Young, Gifted, and Black: Nine-Year-Old David Balogun Receives High School Diploma, One of Youngest Graduates Ever

The average nine-year-old kid is worried about playing outside or figuring out basic multiplication, however, every kid isn’t average.

Meet David Balogun, who The Guardian reported received his high school diploma from Reach Cyber Charter School in Harrisburg, PA. Balogun was taking classes remotely and has already earned some college credits. “I had to get outside of the box. Playing pillow fights when you’re not supposed to, throwing the balls in the house,” David’s mother, Ronya Balogun said. “He’s a 9-year-old with a brain that just has the capacity to understand and comprehend a lot of concepts that’s beyond his years and sometimes beyond my understanding.”

Both parents of the young genius have advanced degrees, so Balogun’s intelligence is no surprise, but David’s parents say raising a young child with intellectual gifts is challenging. His accomplishment makes David one of the youngest known children to ever graduate high school, The Guardian reported. He’s on the fast track to bigger and better things, as David already knows what he wants to do with his life.

CBS News reported the nine-year-old has already completed a semester at Bucks County Community College and his parents are trying to see where he will finish his education. “I want to be an astrophysicist and I want to study black holes and supernovas,” David said. His father is doing thorough research on which school would be a good fit for his brilliant son. “Am I going to throw my nine-year-old into Harvard while I’m living in Pennsylvania?,” David’s father, Henry, said to The Guardian. “No.”

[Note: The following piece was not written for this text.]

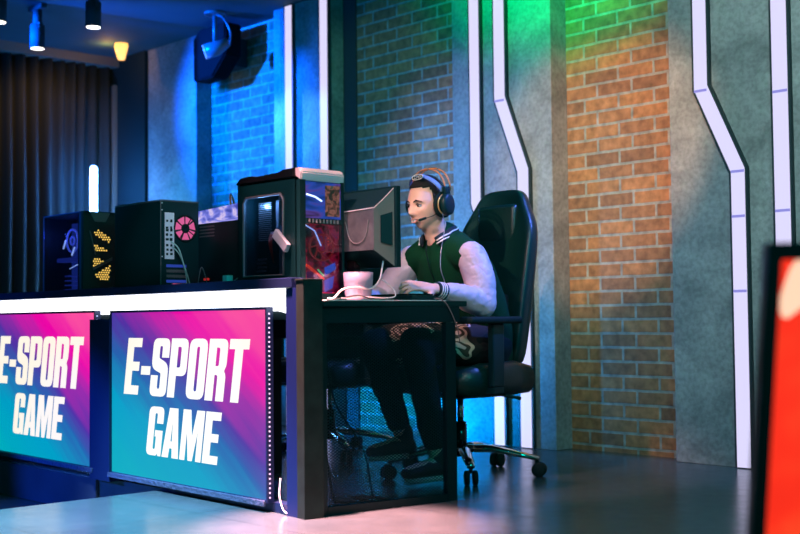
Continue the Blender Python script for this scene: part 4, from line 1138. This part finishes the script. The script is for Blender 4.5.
# headset: worn, so its own thing
hs = thing('headset', 'black headset with orange double headband worn by the player', 'headset', HC)
hs.rotation_euler = HM.to_euler()
for s in (-1, 1):
    bm = bmesh.new(); tube(bm, [(s*.074, .008, -.010), (s*.078, .008, -.010), (s*.092, .008, -.011), (s*.094, .008, -.011)], [(.044, .048), (.052, .057), (.052, .057), (.044, .048)] if s > 0 else [(.026, .034), (.032, .040), (.032, .040), (.028, .034)], 28, side=(0, 1, 0)); ec = obj('ear_pad', bm, M['blacksoft'], hs, True)
    bm = bmesh.new(); tube(bm, [(s*.094, .012, -.011), (s*.097, .013, -.011), (s*.116, .017, -.011), (s*.121, .018, -.011)], [(.038, .044), (.043, .049), (.040, .046), (.030, .036)], 28, side=(0, 1, 0)); sh = obj('ear_cup', bm, M['black'], hs, True)
    if s < 0: continue
    bm = bmesh.new(); ring(bm, (s*.099, .010, -.011), (1, 0, 0), .0445, .0034, 32); obj('gold_ring', bm, M['gold'], sh, True)
    bm = bmesh.new(); box(bm, s*.104-.010, s*.104+.010, .004, .034, .030, .066, bev=.004); obj('band_joint', bm, M['black'], sh, True)
for dy in (-.004, .026):
    bm = bmesh.new(); pts = []
    for k in range(25):
        a = PI*k/24; pts.append((.104*math.cos(a), .018+dy+.006*math.sin(a), .060+.086*math.sin(a)**.9 if 0 < k < 24 else .045))
    tube(bm, pts, .0038, 10); obj('headband_wire', bm, M['orange'], hs, True, 'orange wire band')
bm = bmesh.new(); pts = [(.092*math.cos(PI*k/24), .012-.050*math.sin(PI*k/24), .045+.080*math.sin(PI*k/24)) for k in range(25)]
tube(bm, pts, [(.012, .003)]*25, 10, side=(0, 1, .35)); stp = obj('suspension_strap', bm, M['strap'], hs, True, 'light blue inner strap')
bm = bmesh.new()
def onstrap(k, off): 
    c = pts[12]; return None
# oval emblem on the strap's front
em = Matrix.Translation((.012, -.052, .119)) @ Matrix.Rotation(math.radians(52), 4, 'X')
def emp(x, y): return em @ V((x, y, .0))
tube(bm, [emp(.034*math.cos(a), .0135*math.sin(a)) for a in [k*2*PI/28 for k in range(28)]], .0020, 6, closed=True)
tube(bm, [emp(-.018, .006), emp(-.018, -.006), emp(-.004, -.006), emp(-.004, .006)], .0013, 6)
tube(bm, [emp(.012+.007*math.cos(a), .006*math.sin(a)) for a in [k*2*PI/14 for k in range(14)]], .0013, 6, closed=True)
obj('oval_emblem', bm, M['ribwhite'], stp)
bm = bmesh.new(); t2 = bmesh.new(); bmesh.ops.create_circle(t2, segments=28, radius=1, cap_ends=True); merge(bm, t2, em @ Matrix.Translation((0, 0, -.002)) @ Matrix.Diagonal((.034, .0135, 1, 1)))
obj('emblem_plate', bm, M['blackgloss'], stp)
bm = bmesh.new(); tube(bm, spline([(.088, -.030, -.040), (.085, -.062, -.050), (.066, -.096, -.056)], 6), .0016, 8); bo = obj('microphone_boom', bm, M['blacksoft'], hs, True)
bm = bmesh.new(); capsule(bm, [(.070, -.090, -.055), (.052, -.108, -.060)], [.0052, .0058], 12); obj('microphone', bm, M['blacksoft'], bo, True)
# headset cable down the chest
wire('thin pale headset cable hanging down over the jacket front', [(-3.575, 3.62, 1.135), (-3.572, 3.63, 1.08), (-3.565, 3.60, .98), (-3.555, 3.585, .90), (-3.545, 3.60, .83), (-3.54, 3.56, .80)], .0018, M['steel'])

# ------------------------------------------------------------------ red lit poster stand, very near and out of focus
ps = thing('poster_stand', 'blurred black framed red lit poster stand at the right edge', 'poster stand', (-.885, 1.434, 0), math.radians(47))
def slant(x, z): return (x+.0635*z/.78, z)     # left edge leans in towards the top
def quad(bm, x0, x1, z0, z1, y0, y1): prism(bm, [slant(x0, z0), slant(x1, z0), slant(x1, z1), slant(x0, z1)], y0, y1, 'y')
bm = bmesh.new()
quad(bm, 0, .020, .0, .786, 0, .022); quad(bm, .42, .44, .0, .786, 0, .022); quad(bm, .0201, .4199, .763, .786, 0, .022); quad(bm, .0201, .4199, 0, .05, 0, .022); quad(bm, .0201, .4199, .05, .763, .016, .022)
obj('frame', bm, M['posterframe'], ps)
bm = bmesh.new(); quad(bm, .0201, .4199, .0501, .7629, .008, .0159); film = obj('lit_film', bm, M['posterred'], ps, label='red backlit film')
P_ = [(.092, .7625), (.415, .7625), (.415, .74), (.30, .735), (.20, .72), (.13, .712), (.105, .703), (.088, .690), (.078, .683), (.071, .685), (.068, .694), (.069, .712), (.077, .735), (.084, .752)]
bm = bmesh.new(); prism(bm, [(x+.012, z) for x, z in P_], .0065, .0079, 'y'); obj('pale_shape', bm, M['posterpale'], film, label='pale swoosh at the top of the film')

# ------------------------------------------------------------------ lights
def look(o, tgt): o.rotation_euler = (V(tgt)-o.location).to_track_quat('-Z', 'Y').to_euler()
def spot(name, loc, tgt, col, e, ang, blend=.4, r=.04):
    d = bpy.data.lights.new(name, 'SPOT'); d.energy = e; d.color = col; d.spot_size = math.radians(ang); d.spot_blend = blend; d.shadow_soft_size = r
    o = bpy.data.objects.new(name, d); COL.objects.link(o); o.location = loc; look(o, tgt); return o
def area(name, loc, tgt, col, e, sx, sy):
    d = bpy.data.lights.new(name, 'AREA'); d.energy = e; d.color = col; d.shape = 'RECTANGLE'; d.size = sx; d.size_y = sy
    o = bpy.data.objects.new(name, d); COL.objects.link(o); o.location = loc; look(o, tgt); return o
def point(name, loc, col, e, r=.01):
    d = bpy.data.lights.new(name, 'POINT'); d.energy = e; d.color = col; d.shadow_soft_size = r
    o = bpy.data.objects.new(name, d); COL.objects.link(o); o.location = loc; return o
point('case_fill', (-3.70, 2.76, DZ+.37), (.25, .55, 1), 1.6)  # unseen fills added to brighten the insides of the cases
point('case_fill', (-3.50, 2.76, DZ+.16), (1, .15, .1), .12)
point('case_fill', (-5.33, 2.80, DZ+.36), (.08, .15, 1), .5)
spot('blue_wash', (-8.0, 3.7, 1.7), (-7.2, 4.9, 1.3), (.0, .45, 1), 60, 62, .8)
spot('blue_front_wash', (-7.45, 2.5, 2.6), (-6.80, 4.9, 2.2), (.0, .10, 1), 3600, 40, .8)
spot('blue_panel_wash', (-6.6, 2.8, 2.6), (-6.2, 4.9, 1.6), (.0, .34, 1), 90, 24, .6)
spot('blue_graze', (-7.35, 4.47, 2.45), (-4.70, 4.98, 1.25), (.05, .28, 1), 600, 30, .6)
spot('olive_wash', (-3.6, 2.4, 2.7), (-5.50, 5.0, 2.0), (.22, .8, .40), 100, 26, .8)
spot('lilac_mid_wash', (-4.3, 1.8, 2.7), (-4.85, 5.0, 1.55), (.26, .28, 1), 300, 26, .8)
spot('panel_wash', (-4.1, 1.8, 2.7), (-4.35, 4.9, 1.35), (.34, .82, .92), 260, 34, .8)
spot('green_wash', (-3.7, 3.6, 2.66), (-3.95, 4.9, 2.95), (.0, 1, .22), 330, 84, .9)
spot('warm_wash', (-1.9, 1.9, 2.72), (-3.74, 4.95, 1.50), (1, .50, .26), 620, 22, .6)
spot('grey_right_wash', (-1.6, 2.0, 2.7), (-2.7, 4.9, 1.5), (.72, 1, 1), 270, 56, .9)
spot('cyan_low_wash', (-4.95, 4.25, .10), (-4.80, 4.95, .45), (.0, .30, 1), 130, 120, .8)
spot('cyan_low_wash', (-5.75, 4.25, .10), (-5.6, 4.95, .40), (.0, .26, 1), 160, 120, .8)
spot('pink_key', (-3.38, 1.80, 2.74), (-3.46, 3.15, 1.0), (1, .42, .46), 230, 28, .5, r=.05)
spot('pink_floor', (-3.31, 2.35, 2.74), (-3.08, 2.62, 0), (1, .33, .32), 7000, 24, .8, r=.05)
spot('person_key', (-3.1, .7, 2.45), (-3.66, 3.55, 1.19), (1, .64, .52), 300, 10, .7)  # unseen spot added to warm the player's face
spot('sleeve_key', (-1.0, .9, 2.6), (-3.47, 3.42, .87), (1, .60, .66), 150, 13, .6)  # another added spot, for the near hand and sleeve
spot('case_key', (-2.0, 1.6, 2.6), (-4.42, 2.84, 1.08), (.75, .75, 1), 160, 8, .6)  # unseen spot added to brighten the connector plate and its cables
spot('blue_rim', (-2.3, 4.5, 2.6), (-3.6, 3.75, 1.0), (.10, .2, 1), 420, 26, .6)
spot('floor_wash', (-4.15, 1.3, 2.74), (-4.0, 1.95, 0), (.34, .64, 1), 2300, 46, .7)
spot('blue_counter_wash', (-5.9, .9, .7), (-5.0, 2.69, -.05), (.01, .09, 1), 260, 38, .8)
spot('warm_corner', (-7.80, 4.05, 2.55), (-8.45, 4.25, 2.1), (1, .5, .16), 15, 100, .9)
point('tube_light', (-8.16, 4.44, 1.75), (.0, .20, 1), 14, .03)
point('tube_light', (-8.16, 4.44, 1.35), (.0, .20, 1), 10, .03)
point('warm_ceiling_glow', (-7.97, 4.52, 2.70), (1, .5, .12), 1.2)
spot('ceiling_wash', (-5.4, 1.0, 1.0), (-6.2, 3.0, 2.77), (.0, .20, 1), 170, 110, .8)
spot('floor_blue_wash', (-2.2, 1.5, 2.7), (-2.9, 4.0, 0), (.0, .30, .9), 50, 60, .9)
area('teal_side_fill', (-.4, 2.0, 2.3), (-4.0, 4.0, 1.0), (.0, .60, .55), 40, 1.0, 1.0)  # unseen area light added to lift the shadows towards teal

w = bpy.data.worlds.new('world'); sc.world = w; w.use_nodes = True
bg = w.node_tree.nodes['Background']; bg.inputs['Color'].default_value = (.0, .15, .16, 1); bg.inputs['Strength'].default_value = .9

sc.view_settings.view_transform = 'Standard'; sc.view_settings.look = 'None'; sc.view_settings.gamma = 1; sc.view_settings.exposure = 0
sc.view_settings.use_curve_mapping = False
sc.cycles.max_bounces = 8; sc.cycles.use_denoising = True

David is very mature for his age, being gifted in other areas outside of his studies. He practices the piano and is pursuing a black belt in martial arts. The genius is also a member of Mensa, a high intelligence quotient society. His teachers call him an “inspirational kid,” and told The Guardian, they are rooting for him in his endeavors. His science teacher Cody Derr said David was “definitely one who changes the way you think about teaching.”